== WHAT NEEDS TO BE DONE ==
Begin with the first line of the material and copy each line word for word through the line that contains "SC.camera = cam"; the pictures are left out.

== MATERIAL ==
+++

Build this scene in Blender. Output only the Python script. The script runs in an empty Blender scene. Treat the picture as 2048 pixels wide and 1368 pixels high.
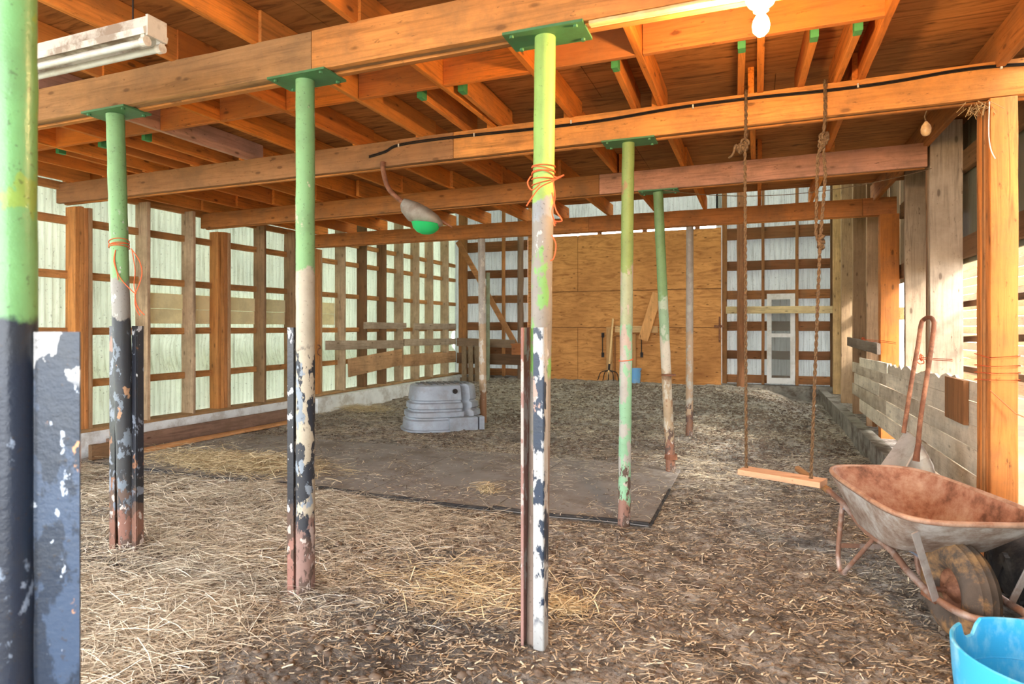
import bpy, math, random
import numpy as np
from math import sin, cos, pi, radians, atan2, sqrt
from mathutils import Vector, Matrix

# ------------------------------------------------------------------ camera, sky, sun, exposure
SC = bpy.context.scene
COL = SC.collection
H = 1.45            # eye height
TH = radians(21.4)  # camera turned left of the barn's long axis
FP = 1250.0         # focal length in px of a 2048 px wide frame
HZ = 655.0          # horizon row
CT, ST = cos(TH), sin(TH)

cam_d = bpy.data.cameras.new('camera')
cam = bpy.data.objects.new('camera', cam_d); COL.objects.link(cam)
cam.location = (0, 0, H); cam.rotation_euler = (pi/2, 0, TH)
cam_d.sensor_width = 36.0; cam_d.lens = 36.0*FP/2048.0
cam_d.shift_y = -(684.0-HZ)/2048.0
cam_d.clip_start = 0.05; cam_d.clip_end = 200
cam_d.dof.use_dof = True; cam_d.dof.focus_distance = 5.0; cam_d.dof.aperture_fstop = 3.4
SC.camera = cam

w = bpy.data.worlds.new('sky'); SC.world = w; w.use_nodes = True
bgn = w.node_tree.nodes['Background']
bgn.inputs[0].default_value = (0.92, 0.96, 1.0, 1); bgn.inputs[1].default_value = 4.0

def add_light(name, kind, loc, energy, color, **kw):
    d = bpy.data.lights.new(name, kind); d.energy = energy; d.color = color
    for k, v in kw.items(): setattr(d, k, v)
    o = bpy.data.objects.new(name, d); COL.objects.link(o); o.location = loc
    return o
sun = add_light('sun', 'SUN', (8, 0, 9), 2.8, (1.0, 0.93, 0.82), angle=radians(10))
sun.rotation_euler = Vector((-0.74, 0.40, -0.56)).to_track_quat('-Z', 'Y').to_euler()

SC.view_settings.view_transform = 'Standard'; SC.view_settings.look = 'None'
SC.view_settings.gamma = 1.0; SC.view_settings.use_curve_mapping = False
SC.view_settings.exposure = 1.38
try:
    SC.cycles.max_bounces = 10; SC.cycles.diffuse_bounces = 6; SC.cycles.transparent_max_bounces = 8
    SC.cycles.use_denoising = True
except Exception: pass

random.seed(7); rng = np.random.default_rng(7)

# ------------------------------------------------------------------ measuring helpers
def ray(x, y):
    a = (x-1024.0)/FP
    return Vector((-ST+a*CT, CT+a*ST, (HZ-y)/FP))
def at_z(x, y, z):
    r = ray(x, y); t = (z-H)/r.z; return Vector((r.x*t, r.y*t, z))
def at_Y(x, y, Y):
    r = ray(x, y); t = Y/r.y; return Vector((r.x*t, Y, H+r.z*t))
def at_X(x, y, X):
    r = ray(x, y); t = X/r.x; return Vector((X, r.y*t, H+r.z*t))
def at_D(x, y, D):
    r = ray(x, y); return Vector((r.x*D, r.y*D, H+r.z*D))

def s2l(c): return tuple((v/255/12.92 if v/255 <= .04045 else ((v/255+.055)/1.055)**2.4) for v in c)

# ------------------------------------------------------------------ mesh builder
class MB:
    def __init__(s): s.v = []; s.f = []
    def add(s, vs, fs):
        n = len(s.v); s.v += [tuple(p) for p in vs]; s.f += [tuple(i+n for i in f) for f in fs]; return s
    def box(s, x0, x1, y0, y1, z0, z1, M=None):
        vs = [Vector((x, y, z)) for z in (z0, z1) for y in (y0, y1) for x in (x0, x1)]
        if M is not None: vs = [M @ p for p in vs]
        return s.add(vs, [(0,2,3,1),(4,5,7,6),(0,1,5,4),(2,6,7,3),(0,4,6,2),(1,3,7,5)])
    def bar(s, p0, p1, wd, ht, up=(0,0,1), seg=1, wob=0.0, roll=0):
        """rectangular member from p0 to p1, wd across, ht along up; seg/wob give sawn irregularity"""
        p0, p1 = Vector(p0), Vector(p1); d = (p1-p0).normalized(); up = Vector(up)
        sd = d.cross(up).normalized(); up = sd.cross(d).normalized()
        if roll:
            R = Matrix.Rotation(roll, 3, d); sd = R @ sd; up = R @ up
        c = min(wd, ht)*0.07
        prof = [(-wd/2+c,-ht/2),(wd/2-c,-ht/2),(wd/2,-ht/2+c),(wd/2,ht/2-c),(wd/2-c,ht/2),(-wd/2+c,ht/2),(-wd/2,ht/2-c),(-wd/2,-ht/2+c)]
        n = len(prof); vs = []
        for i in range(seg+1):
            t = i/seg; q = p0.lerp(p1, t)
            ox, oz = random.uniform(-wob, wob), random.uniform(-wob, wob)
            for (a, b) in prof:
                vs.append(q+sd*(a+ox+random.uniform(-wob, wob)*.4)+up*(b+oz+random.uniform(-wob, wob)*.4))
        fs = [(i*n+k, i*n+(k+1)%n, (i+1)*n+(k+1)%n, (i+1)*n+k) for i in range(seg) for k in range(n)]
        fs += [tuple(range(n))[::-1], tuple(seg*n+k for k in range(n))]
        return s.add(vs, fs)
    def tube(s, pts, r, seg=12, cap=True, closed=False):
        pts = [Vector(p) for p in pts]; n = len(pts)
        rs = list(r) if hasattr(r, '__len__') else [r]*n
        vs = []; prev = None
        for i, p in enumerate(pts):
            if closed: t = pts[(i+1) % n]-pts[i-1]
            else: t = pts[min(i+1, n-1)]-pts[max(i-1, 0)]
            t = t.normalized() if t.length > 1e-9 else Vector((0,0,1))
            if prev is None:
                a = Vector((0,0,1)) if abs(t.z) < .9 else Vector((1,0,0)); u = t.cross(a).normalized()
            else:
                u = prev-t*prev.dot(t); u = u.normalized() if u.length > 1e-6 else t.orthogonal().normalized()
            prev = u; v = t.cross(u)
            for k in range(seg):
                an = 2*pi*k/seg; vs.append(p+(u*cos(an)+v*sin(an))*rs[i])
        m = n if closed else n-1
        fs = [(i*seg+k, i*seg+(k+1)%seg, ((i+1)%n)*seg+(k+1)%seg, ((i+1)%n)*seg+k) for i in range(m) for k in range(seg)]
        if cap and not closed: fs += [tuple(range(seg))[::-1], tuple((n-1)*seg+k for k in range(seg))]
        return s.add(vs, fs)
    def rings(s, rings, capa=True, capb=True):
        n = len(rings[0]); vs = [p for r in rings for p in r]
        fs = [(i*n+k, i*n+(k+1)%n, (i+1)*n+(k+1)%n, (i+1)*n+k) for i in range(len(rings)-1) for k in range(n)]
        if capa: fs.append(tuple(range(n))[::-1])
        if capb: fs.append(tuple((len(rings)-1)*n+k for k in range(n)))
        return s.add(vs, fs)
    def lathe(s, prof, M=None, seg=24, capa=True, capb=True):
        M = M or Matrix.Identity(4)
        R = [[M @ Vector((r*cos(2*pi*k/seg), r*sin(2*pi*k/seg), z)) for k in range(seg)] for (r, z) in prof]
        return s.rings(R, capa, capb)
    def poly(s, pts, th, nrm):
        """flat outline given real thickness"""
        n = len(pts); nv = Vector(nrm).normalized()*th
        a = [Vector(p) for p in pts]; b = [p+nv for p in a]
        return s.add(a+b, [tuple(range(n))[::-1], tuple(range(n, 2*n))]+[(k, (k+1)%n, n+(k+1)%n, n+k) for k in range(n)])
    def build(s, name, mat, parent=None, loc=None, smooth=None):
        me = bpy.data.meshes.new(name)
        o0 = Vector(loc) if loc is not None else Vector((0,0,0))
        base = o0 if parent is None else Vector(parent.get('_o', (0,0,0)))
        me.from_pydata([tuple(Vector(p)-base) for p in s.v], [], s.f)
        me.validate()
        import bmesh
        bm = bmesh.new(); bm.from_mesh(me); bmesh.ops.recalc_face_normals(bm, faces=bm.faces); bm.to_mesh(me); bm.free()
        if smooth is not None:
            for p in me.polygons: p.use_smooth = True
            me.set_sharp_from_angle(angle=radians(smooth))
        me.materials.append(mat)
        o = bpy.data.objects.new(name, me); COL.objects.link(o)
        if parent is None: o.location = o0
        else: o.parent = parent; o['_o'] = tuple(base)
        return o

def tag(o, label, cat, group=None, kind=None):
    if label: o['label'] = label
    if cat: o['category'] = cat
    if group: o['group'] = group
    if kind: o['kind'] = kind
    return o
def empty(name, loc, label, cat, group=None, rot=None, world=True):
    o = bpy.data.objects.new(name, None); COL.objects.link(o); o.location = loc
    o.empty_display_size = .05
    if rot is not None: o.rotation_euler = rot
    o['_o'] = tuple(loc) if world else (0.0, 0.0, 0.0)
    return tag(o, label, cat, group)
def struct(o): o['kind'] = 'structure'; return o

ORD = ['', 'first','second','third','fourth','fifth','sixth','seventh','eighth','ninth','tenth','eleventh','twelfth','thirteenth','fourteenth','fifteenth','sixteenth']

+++

== OUTPUT ==
Build this scene in Blender. Output only the Python script. The script runs in an empty Blender scene. Treat the picture as 2048 pixels wide and 1368 pixels high.
import bpy, math, random
import numpy as np
from math import sin, cos, pi, radians, atan2, sqrt
from mathutils import Vector, Matrix

# ------------------------------------------------------------------ camera, sky, sun, exposure
SC = bpy.context.scene
COL = SC.collection
H = 1.45            # eye height
TH = radians(21.4)  # camera turned left of the barn's long axis
FP = 1250.0         # focal length in px of a 2048 px wide frame
HZ = 655.0          # horizon row
CT, ST = cos(TH), sin(TH)

cam_d = bpy.data.cameras.new('camera')
cam = bpy.data.objects.new('camera', cam_d); COL.objects.link(cam)
cam.location = (0, 0, H); cam.rotation_euler = (pi/2, 0, TH)
cam_d.sensor_width = 36.0; cam_d.lens = 36.0*FP/2048.0
cam_d.shift_y = -(684.0-HZ)/2048.0
cam_d.clip_start = 0.05; cam_d.clip_end = 200
cam_d.dof.use_dof = True; cam_d.dof.focus_distance = 5.0; cam_d.dof.aperture_fstop = 3.4
SC.camera = cam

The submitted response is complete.